Beyond this “predicament,” Foner asserted that “history has more in common with literature than with disciplines that claim some kind of scientific exactness, like sociology or political science.  History is not and should not aspire to be a science, and historical truth is always tentative, contested, and ever-changing.”  Quoting Oscar Wilde, he added:  “The only obligation we have to history is to rewrite it.”

He told the audience that rewriting academic history, especially the increasingly specialized nature of it, has distanced it from the broader reading public.  Skilled, non-academic historians answer the public demand for well-written historical narrative and biography.  Although Foner said that he does not read much fiction, he clearly appreciated its appeal to historians and the general public.

At the recent AHA annual meeting in Boston, most of the sessions were well-attended, and the audiences, if not always spellbound, were respectful and offered occasional questions.  But the session on “History and Fiction: Creative Intersections” was packed, with attendees standing in the doorways, lining up along the walls, and even sitting in the aisles.

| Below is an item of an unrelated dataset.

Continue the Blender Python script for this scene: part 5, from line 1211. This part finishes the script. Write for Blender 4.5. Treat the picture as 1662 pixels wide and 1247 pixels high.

On entering the room, one reason for the appeal became clear: the language was much more plain-spoken (and colorful) than the discussions in most sessions.  The panel included, among others, Jane Kamensky, co-author with Jill Lepore of Blindspot: A Novel, set in pre-Revolutionary America.  Geraldine Brooks was again a participant, along with fellow novelist Peter Ho Davies.

Kamensky said that she “came to be more passionate” about the human side of events after co-writing the novel.  For her the novel helped to satisfy “a yearning for that séance with the past we know we can’t have.”

Using historical fiction in her classes is “part of the kick now,” she said.  “I am more passionate about the day-dreaming moment.”  Kamensky regretted that such moments were “burned out of me with a red-hot iron when I was in graduate school.”

“We need to create a classroom space where what it was like is as important as what it means,” she said.  And historians should write more for “people who pay to read our books instead of people who are paid to read our books.”

Speaking from a novelist’s perspective, Pulitzer Prize winner Geraldine Brooks described historical fiction as “a gateway drug” used “to interrogate the past.”  

“I have to have that void,” the world of the unknown, Brooks said, because the unverified story allows more room for the fictional interrogation.  But in this process, the novelist often does not welcome new information, if that information disrupts an appealing narrative based on previous research.  (This tendency is not limited to novelists.)

For Brooks, a novel has value if it is “a deception in the service of the truth.”  She is most comfortable when writing instinctively “within a known arc of history,” in search of a voice she can follow to that truth.

The idea from Brooks is that one cannot “know” the past without seeing it, in part, through the consciousness of someone in that past.  Historians can explore that consciousness in some cases through diaries, letters, and other documentation, but often these generate even more questions about what has been left out.

The truth Brooks is after is the same truth that Kamensky and most of the audience sought:  What was it really like?  How did it feel?  How am I like, or different from, those people?  How do they speak to me, human to human?  What is likely to have happened?  And, then, maybe, what does it mean?  As panelist Peter Ho Davies said, the answers to these questions are fiction’s way of “filling in the gaps.”

But if fiction can be a “deception in the service of the truth,” especially interior truths, surely the deception can go the other way, and serve neither the known facts nor a deeper truth.  Kamensky rejected such writing as the pursuit of “banal agendas.”

Her own foray into novel writing might have helped to make Kamensky so candid in expressing her frustration with much historical scholarship.  “We cringe before our work,” she lamented.  Much of what she reads tells her “so much more about what ‘it’ meant than what ‘it’ was.”  And, for her, the expressions of this “meaning” are often too indirect, cautious, or esoteric. 

“Follow the path,” she said, “and if you’re wrong, someone will tell you.” 

Kamensky was probably the focal point for the academic audience, but Geraldine Brooks may have come closest to the best answer about the appeal of fiction.  The Australian-born novelist said, in her clear and melodic voice, that the humanities were “really not interested in individuals.”
           
This is in fact a “crisis,” she said, and it is the result of our insufficient attention to the pain and suffering, the living and dying, “of everybody we study.”  The retreat from hagiography and the “Great Man” approach was necessary; but the retreat from individual humanity is not.

This retreat explains the public’s interest not only in fiction but in biographies and strong narrative histories that include engrossing personal stories.  The consensus of the group appeared to be that academic history well defines what we think we know, and identifies what we do not know; but that is not enough, not even for most of the historians in the room.

They came to hear how fiction that respects history can inhabit some of the ‘gaps’ in history, and enable them to feel, and see, a more complete and human story.  For most of them, it was that story that led them to the study of history in the first place.